Another strength of the book is Gill's analysis of the school's efforts to break down nationalist barriers and weld the Latin American militaries into a transnational anticommunist (and currently, counterterrorist) force under the leadership of the United States. The SOA and other such U.S. schools have been crucial settings for the creation of U.S.-dominated military networks, along with secret programs, such as Operation Condor, the Cold War-era intelligence operations network that "disappeared" and executed hundreds of leftist activists-a conclusion confirmed in this reviewer's own research.
Gill nicely captures important nuances. Some Latin American officers, she notes, accepted without comment views expressed by U.S. officers that were unintentionally arrogant or that betrayed double standards. In one such case, one Latin American officer told her cryptically, several months later, that some of the things he had heard had made him "want to pull out his hair" (p. 130). The Latin Americans generally knew their place, however, as junior partners to their wealthy and powerful sponsors.

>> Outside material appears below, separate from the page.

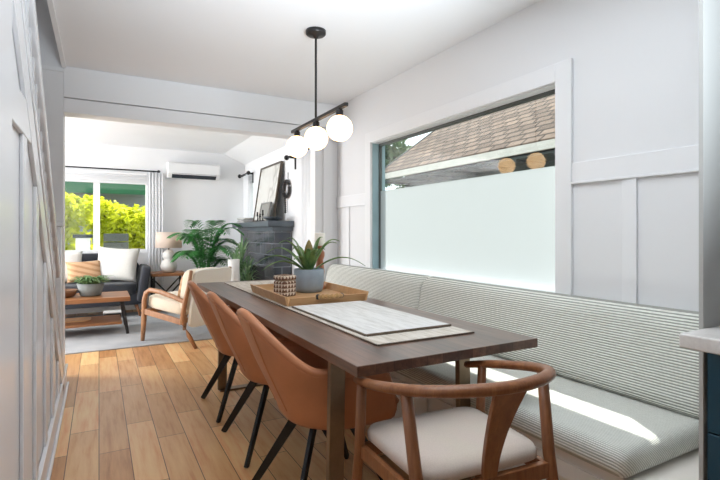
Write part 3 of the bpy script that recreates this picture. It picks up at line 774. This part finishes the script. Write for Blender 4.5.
for nm, W in (('window_3', W3), ('window_4', W4)):
    f = MB().box((2.24, W[0], W[2]), (2.32, W[0] + .03, W[3])).box((2.24, W[1] - .03, W[2]), (2.32, W[1], W[3])).box((2.24, W[0] + .03, W[2]), (2.32, W[1] - .03, W[2] + .03)).box((2.24, W[0] + .03, W[3] - .03), (2.32, W[1] - .03, W[3])).build(nm, M['trim'])
    struct(f); MB().box((2.275, W[0] + .03, W[2] + .03), (2.281, W[1] - .03, W[3] - .03)).build('pane', M['glass'], f)
struct(MB().box((-3.05, YB - .015, 0), (2.19, YB, .12)).build('baseboard_back', M['trim']))

# air conditioner
ac = thing('air_conditioner', 'white split air conditioner high on the living-room back wall', 'air conditioner', (1.345, 8.1, 2.06))
MB().prism([(0, 0.0), (0, .245), (-.17, .245), (-.2, .22), (-.2, .07), (-.13, 0)], -.40, .40, 'X').build('body', M['ac'], ac, bevel=.01, seg=3)
MB().prism([(-.192, .052), (-.204, .066), (-.136, .004), (-.13, -.004)], -.34, .34, 'X').build('outlet', M['dark_pane'], ac)
MB().box((-.34, -.214, .060), (.34, -.168, .068), Rx(.55)).build('flap', M['ac'], ac)

# ------------------------------------------------------------------ fireplace
fp = thing('fireplace', 'dark tiled fireplace with slate mantel against the right living wall', 'fireplace', (2.08, 6.62, 0))
t = MB().box((-.123, -.82, 0), (.118, -.42, 1.265)).box((-.123, .42, 0), (.118, .82, 1.265)).box((-.123, -.42, .72), (.118, .42, 1.265))
t.build('surround', M['tile'], fp, bevel=.006)
MB().box((-.05, -.418, 0), (.11, .418, .718)).build('firebox', M['black'], fp)
MB().box((-.23, -.90, 1.267), (.118, .91, 1.342)).build('mantel_shelf', M['mantel'], fp, bevel=.006)
MB().box((-.16, -.86, 1.215), (.118, .86, 1.2665)).build('mantel_moulding', M['mantel'], fp, bevel=.006)
# things on the mantel (top z = 1.342)
def leaning_frame(name, loc, w, h, d, lean, fw, framemat, printmat, label):
    r = thing(name, label, 'picture', loc); R = Ry(lean)
    t = MB()
    for a, b in (((-d, -w / 2, 0), (0, -w / 2 + fw, h)), ((-d, w / 2 - fw, 0), (0, w / 2, h)), ((-d, -w / 2 + fw, 0), (0, w / 2 - fw, fw)), ((-d, -w / 2 + fw, h - fw), (0, w / 2 - fw, h))): t.box(a, b, R, (0, 0, 0))
    t.build('frame', framemat, r)
    MB().box((-d * .6, -w / 2 + fw, fw), (-d * .2, w / 2 - fw, h - fw), R, (0, 0, 0)).build('print', printmat, r)
    return r
leaning_frame('picture_frame', (2.06, 6.54, 1.345), .92, .82, .035, math.radians(8.5), .022, M['frame_dark'], M['print'], 'large dark-framed faint print leaning on the mantel')
leaning_frame('picture_frame', (1.975, 6.29, 1.345), .40, .26, .03, math.radians(12), .02, M['paper'], M['paper'], 'small grey panel leaning in front of the large print')
for i, (x, y, h) in enumerate(((1.90, 6.34, .13), (1.90, 6.22, .105), (1.90, 6.10, .15))):
    cs = tag(MB().lathe([(.028, 0), (.028, .008), (.007, .016), (.007, h * .55), (.018, h * .6), (.010, h * .65), (.010, h), (.001, h)], n=12).build('candlestick', M['black'], smooth=True, loc=(x, y, 1.342)),
        ('little black candlestick on the mantel, farthest of the three', 'shortest of the three little black candlesticks on the mantel', 'tallest little black candlestick at the mantel front end')[i], 'candlestick', 'black candlesticks on the mantel')
tag(MB().lathe([(.001, 0), (.05, 0), (.11, .035), (.13, .055), (.122, .055), (.05, .012), (.001, .012)], n=24).build('dish', M['mantel'], smooth=True, loc=(1.97, 5.92, 1.342)), 'dark shallow dish at the near end of the mantel', 'dish')
for i in range(3):
    z = 1.342 + i * .024
    bk = thing('book', ('grey book at the bottom of the mantel stack', 'grey book in the middle of the mantel stack', 'pale grey book on top of the mantel stack')[i], 'book', (1.99, 7.20, z), math.radians((4, -5, 9)[i]), 'books on the far end of the mantel')
    MB().box((-.10, -.15 + .01 * i, .003), (.095, .15 - .01 * i, .020)).build('pages', M['ceramic'], bk)
    t = MB().box((-.105, -.155 + .01 * i, 0), (.105, .155 - .01 * i, .003)).box((-.105, -.155 + .01 * i, .020), (.105, .155 - .01 * i, .0235)).box((.0952, -.155 + .01 * i, .003), (.105, .155 - .01 * i, .020)); t.build('cover', M['paper' if i == 2 else 'mantel'], bk)
ov = thing('oval_mirror', 'small black oval frame leaning behind the far side of the large print', 'mirror', (2.13, 7.12, 1.345))
MB().lathe([(.0, 0), (.16, 0), (.16, .018), (.0, .018)], n=28, cap=False).build('frame', M['black'], ov, smooth=False)
ov.rotation_euler = (0, PI / 2 + math.radians(6), 0); ov.location = (2.155, 7.10, 1.56); ov.scale = (1.25, .62, 1)
gl = thing('wall_garland', 'black ring wall hanging with trailing beads beside the large print', 'wall decoration', (2.17, 5.94, 1.77))
MB().tube([(0, .105 * math.cos(a), .105 * math.sin(a)) for a in [2 * PI * i / 28 for i in range(29)]], .022, 10, cap=False).build('ring', M['black2'], gl, smooth=True)
t = MB()
for i in range(9): t.sphere((0.0, .05 - .002 * i, -.10 - .026 * i), .015, 10, 7)
t.build('bead_tail', M['black2'], gl, smooth=True)
MB().tube([(.02, 0, .1), (.025, 0, .22)], .004, 6).build('cord', M['black'], gl)

# ------------------------------------------------------------------ rug, sofa, pillows
tag(MB().box((-2.4, 5.423, .0005), (1.78, 7.75, .012)).build('rug', M['rug'], bevel=.003), 'large pale grey-blue rug under the living-room furniture', 'rug')
Z0 = .012
sf = thing('sofa', 'charcoal sofa beneath the living-room window', 'sofa', (-.52, 7.6, Z0 + .006))
def rb(a, b, e=.22): 
    c = [(p + q) / 2 for p, q in zip(a, b)]; return MB().cushion(c, [q - p for p, q in zip(a, b)], e, n=32, m=16)
rb((-1.08, -.30, .16), (1.06, .40, .34), .12).build('base', M['charcoal'], sf, smooth=True)
for a, b in ((-1.0, 0), (0, .99)): rb((a, -.33, .30), (b, .24, .475), .25).build('seat_cushion', M['charcoal'], sf, smooth=True)
for a, b in ((-1.0, 0), (0, .99)):
    o_ = MB().cushion(((a + b) / 2, .26, .64), (b - a, .20, .46), .3, n=32, m=16, rot=Rx(-.12)); o_.build('back_cushion', M['charcoal'], sf, smooth=True)
rb((-1.08, .26, .16), (1.06, .44, .76), .2).build('back', M['charcoal'], sf, smooth=True)
for s in (-1, 1):
    R_ = Ry(s * .16)
    MB().cushion((s * 1.075, .03, .44), (.13, .74, .52), .3, n=32, m=16, rot=R_).build('arm', M['charcoal'], sf, smooth=True)
    for y in (-.22, .34): MB().tube([(s * .98, y, .17), (s * 1.03, y + (-.04 if y < 0 else .03), 0)], [.024, .014], 10).build('leg', M['walnut'], sf, smooth=True)
def pillow(name, loc, w, h, t, rx, rz, mat, label, ry=0):
    r = MB().pillow((0, 0, 0), w, h, t, Rz(rz) @ Rx(rx) @ Ry(ry)).build(name, mat, None, smooth=True, weld=True, loc=loc)
    return tag(r, label, 'pillow')
pillow('pillow', (.225, 7.50, .745), .56, .50, .17, -.30, -.25, M['pillow_white'], 'large white pillow leaning at the right end of the charcoal sofa', .06)
pp2 = pillow('pillow', (-.17, 7.46, .665), .44, .30, .13, -.35, .1, M['pillow_tan'], 'tan striped oblong pillow between the white pillows on the sofa', -.04)
pillow('pillow', (-.42, 7.56, .72), .46, .44, .15, -.28, .12, M['pillow_white'], 'smaller white pillow behind the tan striped one on the sofa')
pillow('pillow', (-.62, 7.63, .74), .40, .46, .13, -.2, .0, M['charcoal'], 'charcoal pillow at the left of the white ones on the sofa')

# coffee table
ct = thing('coffee_table', 'reclaimed wood coffee table with low shelf on the rug', 'coffee table', (-.35, 6.43, Z0))
MB().box((-.66, -.32, .385), (.67, .32, .435)).build('top', M['oak_dark'], ct, bevel=.005)
MB().box((-.60, -.27, .115), (.585, .27, .145)).build('shelf', M['oak_dark'], ct, bevel=.004)
for sx in (-1, 1):
    for sy in (-1, 1): MB().bar((sx * .585, sy * .26, .385), (sx * .645, sy * .285, 0), .045, .03, .032, .022).build('leg', M['black2'], ct, bevel=.003)
tag(MB().cushion((0, 0, .006), (.5, .30, .012), .3).build('serving_board', M['tray'], smooth=True, loc=(-.33, 6.5, Z0 + .1455)), 'light wooden board on the lower shelf of the coffee table', 'board')
fpn = thing('potted_fern', 'small fern in a grey tapered pot on the coffee table', 'plant', (-.085, 6.42, Z0 + .4355))
MB().lathe([(.085, 0), (.11, .01), (.145, .15), (.135, .15), (.11, .12)], n=28).build('pot', M['greypot'], fpn, smooth=True)
MB().lathe([(.001, .12), (.118, .12), (.11, .10), (.001, .10)], n=20).build('soil', M['soil'], fpn)
mb = MB(); rnd = random.Random(3)
for i in range(150):
    a = rnd.uniform(0, 2 * PI); L_ = rnd.uniform(.07, .22); r0 = rnd.uniform(0, .08); d = Vector((math.cos(a), math.sin(a), 0)); sd = d.cross(Vector((0, 0, 1)))
    up = rnd.uniform(.03, .10); P = [d * (r0 + L_ * q) + Vector((0, 0, .12 + up * math.sin(q * PI * .8) + .02 * q)) for q in (0, .25, .5, .75, 1)]
    mb.strip(P, [.004, .011, .014, .010, .001], sd, .3)
mb.build('foliage', M['succulent'], fpn, smooth=True)
bw = thing('bowl', 'brown clay bowl beside the fern on the coffee table', 'bowl', (-.335, 6.40, Z0 + .4355))
MB().lathe([(.05, 0), (.08, .01), (.115, .06), (.12, .085), (.110, .085), (.10, .06), (.06, .02), (.001, .018)], n=26).build('body', M['clay'], bw, smooth=True)
for i in range(2):
    tag(MB().box((-.15, -.11, 0), (.15, .11, .018)).build('magazine', M['bluebook'], bevel=.002, loc=(-.40 - .02 * i, 6.62, Z0 + .4355 + .0185 * i)), ('lower blue-grey magazine behind the clay bowl on the coffee table', 'upper blue-grey magazine behind the clay bowl on the coffee table')[i], 'magazine', 'magazines on the coffee table')
sbx = thing('storage_box', 'small black box with pale lid on the rug behind the coffee table', 'box', (.155, 7.0, Z0))
MB().box((-.10, -.09, 0), (.10, .09, .13)).build('body', M['pot_black'], sbx, bevel=.02, seg=3)
MB().box((-.105, -.095, .131), (.105, .095, .148)).build('lid', M['ceramic'], sbx, bevel=.005)

# side table and lamp
st = thing('side_table', 'wood-topped side table with black crossed legs beside the sofa', 'side table', (.90, 7.60, 0))
MB().box((-.235, -.235, .555), (.235, .235, .598)).build('top', M['oak_dark'], st, bevel=.004)
for sx in (-1, 1):
    for sy in (-1, 1): MB().box((sx * .205 - .013, sy * .205 - .013, Z0 + .0005), (sx * .205 + .013, sy * .205 + .013, .555)).build('leg', M['black'], st)
for y in (-.205, .205):
    for s in (-1, 1): MB().bar((-.19, y + s * .008, .28 - s * .21), (.19, y + s * .008, .28 + s * .21), .014, .02).build('cross_brace', M['black'], st)
for x in (-.205, .205):
    for s in (-1, 1): MB().bar((x + s * .008, -.19, .28 - s * .21), (x + s * .008, .19, .28 + s * .21), .014, .02).build('cross_brace', M['black'], st)
tl = thing('table_lamp', 'white gourd table lamp on the side table by the curtain', 'lamp', (.915, 7.58, .5985))
prof = [(.055, 0)] + [(.055 + .068 * math.sin(PI * q) ** .7 if q < 1 else .06, .20 * q) for q in [i / 12 for i in range(1, 12)]] 
prof = [(.06, 0), (.09, .015), (.118, .06), (.122, .10), (.108, .145), (.078, .178), (.066, .19), (.076, .205), (.09, .24), (.088, .275), (.066, .31), (.035, .328), (.022, .335), (.001, .336)]
MB().lathe(prof, n=32).build('base', M['ceramic'], tl, smooth=True)
MB().tube([(0, 0, .33), (0, 0, .45)], .010, 8).build('neck', M['black2'], tl)
MB().lathe([(.185, .365), (.178, .60)], n=40, cap=False).build('shade', M['shade'], tl, smooth=True, solid=.003)
MB().sphere((0, 0, .47), .03, 12, 8).build('bulb', M['globe'], tl, smooth=True)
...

Gill devotes one chapter to a case study of the Andean region, addressing the Bolivian military's internal war against indigenous coca growers and the military-paramilitary relationship in Colombia. Although little of the information will be new to Latin Americanists, the chapter provides a good overview to nonspecialists. Another chapter is deVoted to the School of the Americas Watch, its origins, and its activists.
The book has its minor flaws. Some parts are written in a personalized, sometimes anecdotal style. Perhaps the point was to reach a popular audience, but some academic readers may be impatient with some of the more descriptive accounts. On the other hand, the best parts of the book provide relentless arguments, sharp writing, and key evidence to counter the pronouncements of U.S. and Latin American officers as they oversimplify, distort, or rationalize their practices in Latin American countries.